A Maine Supreme Court justice has ordered the withdrawal of a public reprimand of a lawyer involved in a mortgage foreclosure scandal related to robo-signing documents.

Last April, attorney Paul E. Peck was reprimanded by the state's Board of Overseers of the Bar after it determined Peck continued with several foreclosure cases after a GMAC Mortgage official confessed to not reviewing mortgage documents and had not signed and swore to the truth of foreclosure documents in front of a notary public.

When mortgage company officials admitted that hundreds of foreclosure documents were signed without a thorough review of the cases, as required by law, the case became national news.

Peck was an attorney for a firm called Drummond & Drummond, that worked for GMAC in 2010 when the company pursued dozens of foreclosures in Maine. GMAC was seeking summary judgments in most of the cases, based on affidavits by Jeffrey Stephan, a GMAC "limited signing officer" based in Pennsylvania. Peck appealed the bar reprimand last May.

In a ruling late last week, Justice Andrew M. Mead of the Maine Supreme Court wrote that the bar panel relied on a standard that Peck should have known – rather than had actual knowledge – that Stephan's deposition testimony was not going to be changed.
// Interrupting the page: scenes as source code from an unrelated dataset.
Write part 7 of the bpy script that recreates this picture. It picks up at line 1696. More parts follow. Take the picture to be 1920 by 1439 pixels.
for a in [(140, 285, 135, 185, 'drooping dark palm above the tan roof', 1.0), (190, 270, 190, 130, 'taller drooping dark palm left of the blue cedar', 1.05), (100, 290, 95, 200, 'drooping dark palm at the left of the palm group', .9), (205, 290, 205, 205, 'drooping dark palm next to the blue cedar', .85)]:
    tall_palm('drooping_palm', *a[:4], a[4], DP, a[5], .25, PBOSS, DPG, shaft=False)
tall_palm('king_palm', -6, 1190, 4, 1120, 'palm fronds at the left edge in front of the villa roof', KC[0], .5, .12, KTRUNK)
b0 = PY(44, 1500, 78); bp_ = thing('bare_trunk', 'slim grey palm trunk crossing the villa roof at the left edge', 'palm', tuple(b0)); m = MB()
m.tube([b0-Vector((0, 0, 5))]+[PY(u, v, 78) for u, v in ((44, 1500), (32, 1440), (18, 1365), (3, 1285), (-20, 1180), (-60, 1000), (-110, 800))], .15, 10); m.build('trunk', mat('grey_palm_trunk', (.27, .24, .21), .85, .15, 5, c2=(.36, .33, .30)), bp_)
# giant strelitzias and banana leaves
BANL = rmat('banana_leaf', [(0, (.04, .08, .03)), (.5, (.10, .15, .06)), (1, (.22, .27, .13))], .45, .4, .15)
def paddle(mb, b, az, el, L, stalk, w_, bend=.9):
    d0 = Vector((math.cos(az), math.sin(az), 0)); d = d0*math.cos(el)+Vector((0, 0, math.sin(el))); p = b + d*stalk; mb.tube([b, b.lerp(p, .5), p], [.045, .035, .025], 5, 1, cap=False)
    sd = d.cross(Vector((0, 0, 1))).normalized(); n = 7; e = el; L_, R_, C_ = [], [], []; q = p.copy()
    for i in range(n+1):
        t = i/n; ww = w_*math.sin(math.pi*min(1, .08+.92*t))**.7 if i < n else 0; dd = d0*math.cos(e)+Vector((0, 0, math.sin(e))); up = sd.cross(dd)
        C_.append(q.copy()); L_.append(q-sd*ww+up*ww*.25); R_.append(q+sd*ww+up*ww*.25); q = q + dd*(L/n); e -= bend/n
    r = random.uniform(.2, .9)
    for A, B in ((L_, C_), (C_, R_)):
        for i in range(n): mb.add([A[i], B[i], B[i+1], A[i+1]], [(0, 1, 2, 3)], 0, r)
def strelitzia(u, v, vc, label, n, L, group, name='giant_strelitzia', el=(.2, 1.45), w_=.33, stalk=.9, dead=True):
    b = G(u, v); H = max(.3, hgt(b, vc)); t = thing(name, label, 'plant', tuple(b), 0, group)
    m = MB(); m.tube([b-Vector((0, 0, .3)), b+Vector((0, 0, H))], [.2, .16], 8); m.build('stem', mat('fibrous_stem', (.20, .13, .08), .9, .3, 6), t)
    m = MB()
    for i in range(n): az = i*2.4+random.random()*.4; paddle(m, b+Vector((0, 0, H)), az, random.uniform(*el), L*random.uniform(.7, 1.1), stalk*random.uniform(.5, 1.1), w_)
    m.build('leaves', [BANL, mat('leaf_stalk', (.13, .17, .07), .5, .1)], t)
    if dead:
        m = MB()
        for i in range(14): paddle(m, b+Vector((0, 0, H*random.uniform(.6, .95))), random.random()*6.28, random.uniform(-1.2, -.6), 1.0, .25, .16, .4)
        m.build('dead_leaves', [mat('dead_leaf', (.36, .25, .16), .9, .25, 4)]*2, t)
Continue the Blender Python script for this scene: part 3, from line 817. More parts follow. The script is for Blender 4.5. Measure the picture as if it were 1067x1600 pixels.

The applicable section of bar rules "are clearly predicated on conscious malfeasance, not negligence or recklessness," Mead wrote. "The panel does not conclude, nor does the record support the notion, that Peck knowingly undertook any course of conduct intended to foist false statements of fact upon the court in the form of the Stephan affidavits."

Mead wrote that Peck believed that Stephan's deposition would be corrected, but told members of the firm to put affected cases on hold until the matter was resolved. Afger it became clear that Stephan’s testimony would not be changed, Drummond & Drummond "earnestly undertook" to notify the courts of the problems with the affidavits, Mead wrote.

Stephan had admitted that he didn’t review all the documentation in the foreclosure files, checking figures only related to the payments made and amounts owed on the mortgages. Stephan said that he never signed and swore to the accuracy of the affidavits before a notary.

Drummond & Drummond sent letters to the courts where foreclosure cases based on Stephan’s affidavits were being handled, pointing out the problems with the affidavits. Meanwhile, the firm had won summary judgments for GMAC in six cases and new motions for summary judgments were filed in seven other cases, using Stephan's flawed affidavits, the bar found.